Statistical physics and momentum conservation

Question

In statistical physics one usually looks at energy as a conserved quantity and e.g. in the canonical ensemble assumes a constant average energy of the ensemble. Now why don't we usually do this for other conserved quantities like momentum? Why not do a 'canonical' ensemble with momentum exchange? Is it more complicated or simply never useful?

Answer 1

Momentum, unlike energy, is a vector quantity. This means that if you have a large number of particle moving at random their momenta tend to cancel out, rather than adding the way a scalar quantity like energy would.

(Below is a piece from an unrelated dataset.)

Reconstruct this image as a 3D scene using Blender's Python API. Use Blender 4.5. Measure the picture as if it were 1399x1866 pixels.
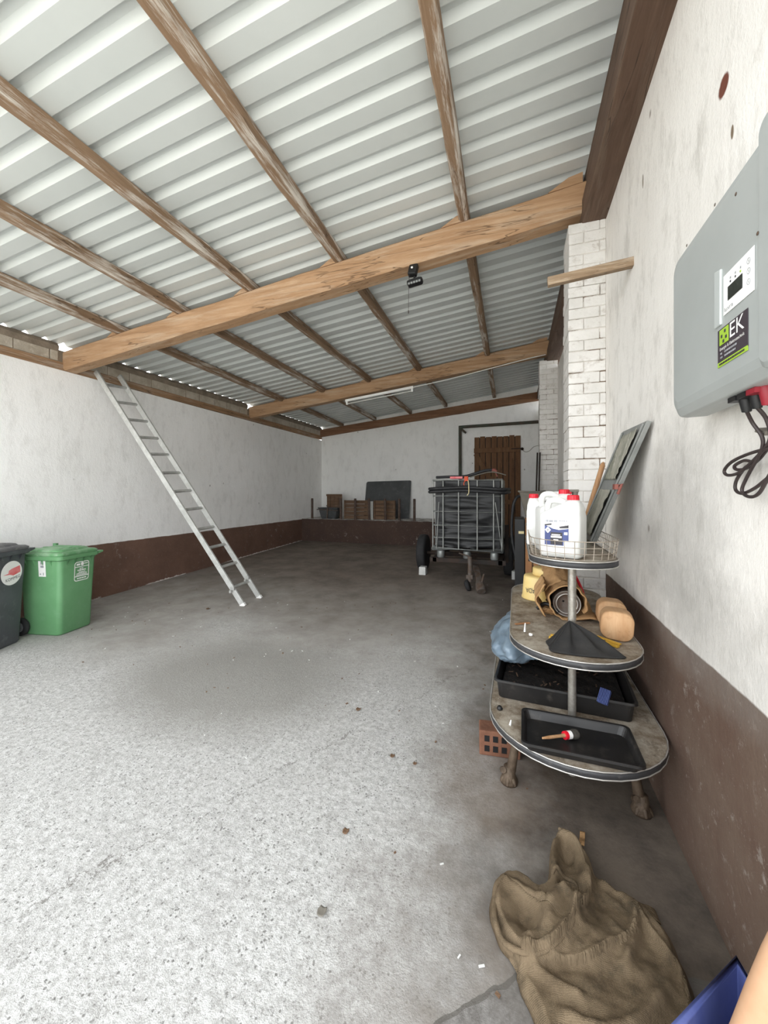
import bpy, bmesh, math, random
from mathutils import Vector, Matrix, noise
R = math.radians
PI = math.pi
S = bpy.context.scene
for o in list(bpy.data.objects): bpy.data.objects.remove(o)

# ------------------------------------------------------------------ camera
cam = bpy.data.cameras.new('camera'); CAM = bpy.data.objects.new('camera', cam)
S.collection.objects.link(CAM); S.camera = CAM
CAM.location = (0, 0, 1.6); CAM.rotation_euler = (R(90), 0, R(18.84))
cam.sensor_fit = 'HORIZONTAL'; cam.sensor_width = 36; cam.lens = 706.0 * 36 / 1399
cam.shift_y = -35.0 / 1399; cam.clip_start = 0.02; cam.clip_end = 300

# ------------------------------------------------------------------ world, light, exposure
W = bpy.data.worlds.new('sky'); S.world = W; W.use_nodes = True
bg = W.node_tree.nodes['Background']
bg.inputs[0].default_value = (0.93, 0.965, 1.0, 1); bg.inputs[1].default_value = 2.9
pl = bpy.data.lights.new('door_portal', 'AREA'); pl.shape = 'RECTANGLE'; pl.size = 9.2; pl.size_y = 4.6
pl.cycles.is_portal = True
po = bpy.data.objects.new('door_portal', pl); S.collection.objects.link(po)
po.location = (-2.6, 0.22, 2.1); po.rotation_euler = (R(90), 0, 0)
sl_ = bpy.data.lights.new('sun', 'SUN'); sl_.energy = 5.5; sl_.angle = R(1); sl_.color = (1, .98, .95)
so_ = bpy.data.objects.new('sun', sl_); S.collection.objects.link(so_); so_.rotation_euler = (R(-33), R(6), 0)   # high sun behind the building, lighting the yard outside
S.view_settings.view_transform = 'Standard'; S.view_settings.look = 'None'
S.view_settings.gamma = 1; S.view_settings.use_curve_mapping = False
S.view_settings.exposure = 0.62
try:
    S.cycles.max_bounces = 14; S.cycles.diffuse_bounces = 10; S.cycles.glossy_bounces = 4
    S.cycles.use_denoising = True
except Exception: pass

# ------------------------------------------------------------------ helpers
COL = S.collection
def link(o):
    COL.objects.link(o); return o
def tag(o, label, cat, group=None):
    o['label'] = label; o['category'] = cat
    if group: o['group'] = group
    return o
def empty(name, loc=(0, 0, 0), rz=0.0):
    o = bpy.data.objects.new(name, None); o.location = loc; o.rotation_euler = (0, 0, rz)
    o.empty_display_size = 0.1
    return link(o)
def mw(o):
    m = Matrix.LocRotScale(o.location, o.rotation_euler, o.scale)
    return (mw(o.parent) @ m) if o.parent else m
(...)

If the total momentum of the component parts of your system does not add to 0, then this simply means that your entire system is moving in some direction and you can always move to a reference frame where the total momentum is 0. This means you can't really have 'internal momentum' in the same way as internal energy.

Similarly if the total angular momentum of your system is non-zero that simply means that the system as a whole is rotating and does not tell you much about the microstructure.

Answer 2

Indeed they are conserved quantities so there are canonical ensembles with linear momentum exchange and angular momentum exchange with a reservoir. In fact Gibbs used angular momentum as an example to demonstrate the canonical ensemble's use beyond simply energy (Gibbs 1902, see around eqn 98).

Considering linear and angular momentum together, the canonical probability expression for state $i$ is $$ p_i = \exp( [\Omega - E_i + \vec v \cdot \vec P_i + \vec \omega \cdot \vec L_i]/kT) $$ where the state $i$ has total energy $E_i$, total linear momentum $\vec P_i$, total angular momentum $\vec L_i$. What's neat is that the conjugate variables $\vec v$ and $\vec \omega$ are basically linear velocity and angular velocity of the reservoir. $\Omega$ is the applicable thermodynamic potential, I'm not sure what to call it though, "inertial free energy"?

To be honest this ensemble does not get used very much. We do not often deal with systems where we are uncertain about total orientation (spherically symmetric knowledge) or about total position (linearly symmetric knowledge). Usually our thermodynamic samples are in a box sitting upright in a particular drawer, all momentum conservation becoming irrelevant.

However there are at least a few cool situations where it appears:

• Nonzero $\vec \omega$ can be used to analyse gases in rotating containers --- in particular gas centrifuges. (See e.g., Balian's From Microphysics to Macrophysics vol 1, p. 339) Or how about Rotating black holes?
• Did you know that if you rapidly rotate cold objects, their nuclei develop a net spin (and a net magnetisation)? The effect is weak but easy to calculate using this ensemble with nonzero $\vec \omega$.(Jaynes 1957)
• Nonzero $\vec v$ can be used to consider what is a gas in a moving environment. For example consider a gas (e.g. a blackbody radiation, or photon, gas) inside a relativistically moving environment. There is some disagreement over how temperature behaves under Lorentz transformations, though. (e.g., Eberly and Kujawski 1968 but many other papers before and after).

Answer 3

As the previous answers have noted, momentum conservation often isn't useful. However, there are exceptions -- especially in transport problems. Although you're not necessarily directly using the canonical ensemble for these problems, they are decidedly statistical mechanics problems. For example, (quasi)momentum conservation in phonon normal scattering processes leads to a modified distribution function. (See equation 6.8 in this paper -- often regarded as a classic.)

Answer 4

I think it wouldn't be useful. In statistical mechanics you want to model the microscopic behaviour of a thermodynamical system. In the laws of thermodynamics there's no mention to momentum. But I believe nothing forbids you from talking about the average momentum of a statistical mechanical system.